İddianameyi kabul eden Diyarbakır 8. Ağır Ceza Mahkemesi, davanın Diyarbakır’da görülmesinin 2014 ve 2015 yılında yapılacak seçimlerde “halkın iradesini etkileme açısından kullanılabilecek” olması ve güvenlik gerekçesiyle davanın Eskişehir’de görülmesine karar verdi. Eskişehir’de TMK ile görevli mahkeme olmaması nedeniyle dava bu kez İzmir’e nakledildi.
Yurt dışında yaşayan sanık Tünay Yanardağ’ın öldüğünün tespit edilmesi üzerine Eşref Hatipoğlu davanın tek sanığı olarak kalmıştı.
Lice davası iddianamesinde olayla ilgisinin olmadığı açığa çıkmasına rağmen Tuğgeneral Bahtiyar Aydın’ı öldürmekle suçlanan 85 yaşındaki Mehmet Emin Özkan ise 27 yıldır cezaevinde. Yeniden yargılanma talebi kabul edilen ancak tahliye edilmeyen ağır hasta hükümlü Özkan, cezaevinde hafızasını kaybetti ve kulakları duymuyor. Adana 7. Ağır Ceza Mahkemesi, 2013 yılında beri Lice davasında çıkacak bekliyor.

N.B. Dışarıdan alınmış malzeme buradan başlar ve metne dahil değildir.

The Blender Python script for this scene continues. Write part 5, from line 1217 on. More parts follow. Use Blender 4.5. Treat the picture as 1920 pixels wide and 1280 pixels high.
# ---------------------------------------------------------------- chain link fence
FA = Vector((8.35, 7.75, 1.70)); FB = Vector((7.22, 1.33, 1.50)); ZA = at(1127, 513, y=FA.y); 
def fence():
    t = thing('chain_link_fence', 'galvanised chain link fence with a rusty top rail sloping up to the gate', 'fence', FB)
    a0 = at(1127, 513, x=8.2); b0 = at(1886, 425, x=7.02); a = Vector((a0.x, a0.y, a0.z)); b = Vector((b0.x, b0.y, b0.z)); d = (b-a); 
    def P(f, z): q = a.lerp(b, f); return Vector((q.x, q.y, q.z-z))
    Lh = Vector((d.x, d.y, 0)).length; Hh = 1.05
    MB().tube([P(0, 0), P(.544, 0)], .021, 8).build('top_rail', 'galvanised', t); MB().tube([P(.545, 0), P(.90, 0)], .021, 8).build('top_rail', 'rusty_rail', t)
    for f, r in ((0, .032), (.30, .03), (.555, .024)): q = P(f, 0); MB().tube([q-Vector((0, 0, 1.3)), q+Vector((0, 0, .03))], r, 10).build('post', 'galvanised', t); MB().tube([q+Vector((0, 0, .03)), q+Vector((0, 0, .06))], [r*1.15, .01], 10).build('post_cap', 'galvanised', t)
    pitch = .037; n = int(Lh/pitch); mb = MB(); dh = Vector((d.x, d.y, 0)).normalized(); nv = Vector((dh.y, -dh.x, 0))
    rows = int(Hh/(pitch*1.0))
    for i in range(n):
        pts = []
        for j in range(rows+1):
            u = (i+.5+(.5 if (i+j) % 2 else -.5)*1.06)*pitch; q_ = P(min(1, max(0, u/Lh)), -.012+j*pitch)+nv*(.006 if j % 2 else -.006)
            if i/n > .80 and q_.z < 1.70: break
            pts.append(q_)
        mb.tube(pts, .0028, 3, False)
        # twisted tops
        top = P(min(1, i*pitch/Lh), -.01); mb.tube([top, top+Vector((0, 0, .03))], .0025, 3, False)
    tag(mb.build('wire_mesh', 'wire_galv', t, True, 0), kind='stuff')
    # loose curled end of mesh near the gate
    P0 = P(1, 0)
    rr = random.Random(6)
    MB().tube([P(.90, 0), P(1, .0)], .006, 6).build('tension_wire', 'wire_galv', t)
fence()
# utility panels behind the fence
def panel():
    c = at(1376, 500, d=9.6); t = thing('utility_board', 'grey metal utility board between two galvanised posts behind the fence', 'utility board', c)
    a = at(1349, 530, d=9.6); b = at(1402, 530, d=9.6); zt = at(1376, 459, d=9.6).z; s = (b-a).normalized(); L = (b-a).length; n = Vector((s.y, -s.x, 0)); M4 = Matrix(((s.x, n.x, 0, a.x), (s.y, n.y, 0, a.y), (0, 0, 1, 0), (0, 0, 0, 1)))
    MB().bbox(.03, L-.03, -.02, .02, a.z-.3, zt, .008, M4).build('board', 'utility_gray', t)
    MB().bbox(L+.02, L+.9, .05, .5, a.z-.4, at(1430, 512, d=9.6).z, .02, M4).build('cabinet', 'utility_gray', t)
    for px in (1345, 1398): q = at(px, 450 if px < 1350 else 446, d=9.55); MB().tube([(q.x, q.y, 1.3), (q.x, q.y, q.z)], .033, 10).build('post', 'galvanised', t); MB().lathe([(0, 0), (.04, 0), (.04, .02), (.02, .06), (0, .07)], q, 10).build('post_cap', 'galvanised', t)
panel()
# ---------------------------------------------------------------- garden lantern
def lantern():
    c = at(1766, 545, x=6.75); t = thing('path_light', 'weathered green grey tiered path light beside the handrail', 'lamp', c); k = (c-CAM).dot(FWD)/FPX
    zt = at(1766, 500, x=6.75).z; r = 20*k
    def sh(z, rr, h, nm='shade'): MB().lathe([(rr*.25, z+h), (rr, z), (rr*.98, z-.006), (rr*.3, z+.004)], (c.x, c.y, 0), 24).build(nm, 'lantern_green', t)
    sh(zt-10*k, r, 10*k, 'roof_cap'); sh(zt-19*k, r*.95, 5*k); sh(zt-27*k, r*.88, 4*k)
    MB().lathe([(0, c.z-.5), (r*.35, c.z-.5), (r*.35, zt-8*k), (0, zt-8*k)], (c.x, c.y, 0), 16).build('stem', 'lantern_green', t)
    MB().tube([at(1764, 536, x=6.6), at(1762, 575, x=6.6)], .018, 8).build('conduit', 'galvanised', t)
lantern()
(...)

Davaya ilişkin ayrıntılı bilgiye, insan hakları davaları izleme sitesi Faili Belli üzerinden erişilebilir.
Diğer davalar hakkında
Bölgede illerinde 1990’lı yıllarda yaşanan zorla kaybetme, köy yakma, faili meçhul cinayetler ve yargısız infazlar gibi ağır insan hakları ihlallerinin faili olan kamu görevlileri hakkında açılan davalar birer birer kapatılıyor. Yaşam hakkı ihlal edilen yakınları için yıllarca adalet arayan aileler ve kamuoyunda hakikat, geçmişle yüzleşme beklentisi oluşturan bu davalar zaman aşımına kısa bir süre kala açıldı. Davalar açılır açılmaz güvenlik gerekçesiyle başka kentlere nakledildi. Etkili yürütülmeyen ve uzun yıllara yayılan yargılamalar nedeniyle Cizre Davası, Musa Anter ve Ayten Öztürk Davası, Görümlü Davası, Derik Davası, Kızıltepe Davası, Kulp Davası, Kızılağaç Davası, Ankara Davası ve Dargeçit Davası ya zaman aşımı nedeniyle düşürüldü veya sanıklar cezasızlık zırhıyla korunarak beraat ettirildi. Altınova (Vartinis) Katliamı Davası, Yüksekova Davası ve JİTEM Davası ise cezasızlık ve zaman aşımı tehlikesi altında devam ediyor.